China creates own Internet domains

The country may be planning to break away from ICANN, after creating its own versions of several top-level domains.

China has announced it is creating a new set of domain names based on Chinese characters.

China has created three of its own top-level domains that will use the domain names .cn, .com and .net, in Chinese. The domain names were launched Wednesday by the Chinese Ministry of Information Industry.

The creation of Chinese character domain names has led to speculation that China could break away from the Internet Corporation for Assigned Names and Numbers (ICANN) completely, and undermine the global unity of the Domain Name System (DNS), the network of servers that resolves domain name requests.

"It means Internet users don't have to surf the Web via the servers under the management of ICANN of the U.S.," reported the People's Daily Online, a Chinese government-approved publication.

ICANN, though, declined to comment on China's plans as scant details have been made available by the Chinese Ministry.

"We are intending to clarify the situation today. There's confusion about whether China is creating top-level or second-level domains, because of an ambiguous report. The situation is unclear at the moment," according to ICANN.

Internet experts are concerned that this move will see China administrating its top-level domains with its own separate root servers, which could cause a split in the Internet.

"Fragmentation is a concern both to ICANN and us because of end user confusion," said Geir Rasmussen, chief executive of Global Name Registry, a domain name registration organization that oversees the .name domain.

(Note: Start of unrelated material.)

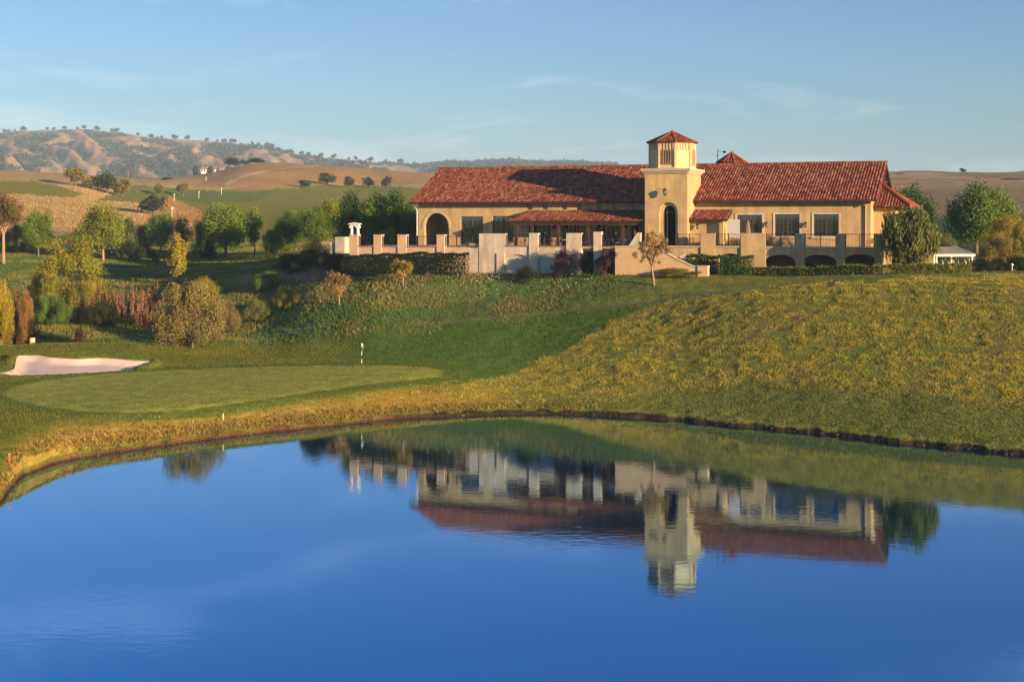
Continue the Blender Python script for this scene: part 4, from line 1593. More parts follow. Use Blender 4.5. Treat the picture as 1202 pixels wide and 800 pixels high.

"Users might lose trust in the system if there are multiple versions of the same domains. If someone launched a .name in a different root, you as an end-user could not be sure which root you were using. It would be like having a phone number that points to two different people," Rasmussen added.

Last year, several countries objected to ICANN's power over the Internet, because it is ultimately under the control of the U.S.

The European Union and other nations demanded that the U.S. share responsibility for the DNS, including decisions over adding and deleting new top-level domains, with the United Nations. The Bush administration resisted them.

"There has been conflict with ICANN about who should govern the Internet. We wouldn't be surprised if the Internet became fragmented, because some areas of the world really don't feel included," Rasmussen said.

"The Internet up to now has been mostly Westernized, and some countries may feel disenfranchised, as they can't access the Internet in their local language," Rasmussen added. "I think this is about accessibility. Think if all Westerners had to enter characters in Chinese script."

Tom Espiner of ZDNet UK reported from London.